Maker led the way a few months ago by introducing RWA collaterals on DAI to diversify and increase its revenues.

This change led to the popularisation of the DSR, a contract allowing users who deposit DAI to receive a share of the protocol's profits (represented by the sDAI token).

Today, anyone who holds sDAI is remunerated at 7% annual return. As this token is composable, it can be used in DeFi, in particular as collateral on money markets.

Ethena Labs is also focused on this niche, via its USDe and sUSDe stablecoins.

As a reminder, the protocol has set up a tokenised basis trade on ETH and BTC enabling holders of sUSDe (staked USDe) to receive a native return. Today, holding sUSDe yields 11% APY.

There are currently 3.2 billion USDe in circulation. It is, moreover, the fastest-growing stablecoin in the history of stablecoins (the one that has reached USDe 3 billion in capitalisation the fastest).

Although Ethena's concept is interesting (read our analysis of Ethena), sUSDe returns vary greatly depending on the market (subject to funding rates) and the risks of managing the basis trade are also significant.

Finally, we can mention Angle Finance and Usual, which are among the challengers in this narrative.
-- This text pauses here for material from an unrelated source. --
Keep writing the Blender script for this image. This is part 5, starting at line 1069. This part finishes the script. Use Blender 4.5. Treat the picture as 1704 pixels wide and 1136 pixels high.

Through USDA (70 million tokens in circulation), Angle enables holders of stUSD (staked USDA) to generate returns natively. As with Maker, Angle incorporates various collateral such as USDA lent on Morpho or tokenisations of Amundi and BlackRock ETFs (mainly European and US Treasuries, as well as corporate debt).

Usual adopts a similar system with its USD0 (130 million tokens).

While these systems are interesting for users, the management of RWA collateral is rather opaque and requires significant trust in the stablecoin issuer.

Conclusion

DeFi on Ethereum is experiencing a real resurgence of interest, from both retail and professional users.

The restaking narrative looks very promising and full of opportunities. As for stablecoins, it is necessary to fully understand the risks associated with certain projects to avoid overexposure.